Citing marketing analyst J. Walker Smith, Mr. Bishop explains how a pervasive movement of “self-invention” gave rise to a desire to impose our will upon the world around us, to redefine ourselves and our environment according to our own narrow world view. According to Mr. Smith, prosperity and technology have enabled people to “wrap themselves into cocoons entirely of their own making.” We expect the world to be the way we want it to be, with no room for compromise.
Mr. Bishop reaches the conclusion that:
As people seek out the social settings they prefer — as they choose the group that makes them feel the most comfortable — the nation grows more politically segregated — and the benefit that ought to come with having a variety of opinions is lost to the righteousness that is the special entitlement of homogeneous groups.

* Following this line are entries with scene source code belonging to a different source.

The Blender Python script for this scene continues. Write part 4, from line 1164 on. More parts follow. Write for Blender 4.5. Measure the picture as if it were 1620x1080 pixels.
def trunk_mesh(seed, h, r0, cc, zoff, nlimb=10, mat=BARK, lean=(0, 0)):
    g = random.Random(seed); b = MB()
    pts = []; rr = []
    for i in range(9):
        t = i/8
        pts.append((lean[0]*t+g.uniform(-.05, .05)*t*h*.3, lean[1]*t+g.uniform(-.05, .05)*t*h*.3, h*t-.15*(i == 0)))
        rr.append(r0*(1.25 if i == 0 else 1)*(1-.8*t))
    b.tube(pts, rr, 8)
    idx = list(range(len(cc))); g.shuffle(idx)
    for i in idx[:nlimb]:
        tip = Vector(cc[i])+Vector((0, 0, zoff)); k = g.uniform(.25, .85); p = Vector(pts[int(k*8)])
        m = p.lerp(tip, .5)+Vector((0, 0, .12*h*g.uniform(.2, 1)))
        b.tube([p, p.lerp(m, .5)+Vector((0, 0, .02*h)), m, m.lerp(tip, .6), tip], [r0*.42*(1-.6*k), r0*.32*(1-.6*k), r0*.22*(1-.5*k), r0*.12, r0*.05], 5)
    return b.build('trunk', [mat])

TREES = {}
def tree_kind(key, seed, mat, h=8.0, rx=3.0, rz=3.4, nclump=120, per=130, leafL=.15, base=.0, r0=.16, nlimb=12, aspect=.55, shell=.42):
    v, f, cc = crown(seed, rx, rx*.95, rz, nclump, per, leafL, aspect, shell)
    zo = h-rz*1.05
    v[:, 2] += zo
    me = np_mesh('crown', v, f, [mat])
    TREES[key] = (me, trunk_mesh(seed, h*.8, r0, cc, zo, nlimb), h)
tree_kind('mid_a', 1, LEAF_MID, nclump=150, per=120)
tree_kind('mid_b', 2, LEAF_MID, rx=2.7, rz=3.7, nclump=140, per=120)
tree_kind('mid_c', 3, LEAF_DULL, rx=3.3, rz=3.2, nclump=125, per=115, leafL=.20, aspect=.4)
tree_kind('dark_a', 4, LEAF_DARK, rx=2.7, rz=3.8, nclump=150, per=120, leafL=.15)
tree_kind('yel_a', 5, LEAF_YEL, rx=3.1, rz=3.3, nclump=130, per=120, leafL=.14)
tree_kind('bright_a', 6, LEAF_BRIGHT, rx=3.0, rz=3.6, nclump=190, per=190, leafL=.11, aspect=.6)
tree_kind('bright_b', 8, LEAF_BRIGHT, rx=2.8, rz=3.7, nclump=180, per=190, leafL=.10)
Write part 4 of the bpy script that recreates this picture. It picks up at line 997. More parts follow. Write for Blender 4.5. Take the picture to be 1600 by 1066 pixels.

We all live with the results: balkanized communities whose inhabitants find other Americans to be culturally incomprehensible; a growing intolerance for political differences that has made national consensus impossible; and politics so polarized that Congress is stymied and elections are no longer just contests over policies, but bitter choices between ways of life.
Hi Yonason,
As someone whose thinking has evolved as well as being raised around differences, I have tried to be tolerant of different perspectives. Unfortunately, I have observed name-calling and judgements cloaked in intellectualism from those who purportedly know better. I suppose I am being hypocritical when I refer to this behavior as the so-called tolerant intolerance of which I am intolerant. I plan on writing about this.💖
I don’t think that’s hypocrisy at all, Darlene. The sages teach: Be deliberate in judgment. They do not say: don’t judge.
We are supposed to make moral judgments, as long as we have all our facts straight first and remain ever-watchful for personal bias.
In my diversity keynote, I suggest that we do away with the word “tolerance” and replace it with “temperance.” It’s interesting to note that in Biblical Hebrew there is no word for tolerance. Why not? Because if something is evil, how can I tolerate it? And if it is not evil, why should I need to?
Rather, we should temper our responses and always speak respectfully and reasonably, even when we are passionate about our cause, and even when others are irrational or inconsistent. Pointing out logical inconsistency in others is not disrespectful, even if it makes them feel uncomfortable. After all, it should.
As always, thanks for your thoughtful remarks.
Thank you so much, Yonason! Your wisdom is invaluable.💖
Very well written Yonason,
I like the idea of listening to those with opposing views. I respect opinions but find it interesting to see why some people think and chose the way they do. And your right.. we are able to adjust with new perspectives and knowledge every moment of our lives. We can also become more strongly tied to our own ideas when we feel the reasons are weak.
Thank you for this thoughtful piece! “An open mind is the best kind” P
So true, Paula. I love quoting Rabbi Joseph Soliveitchik: All extremism and fanaticism come from a lack of security.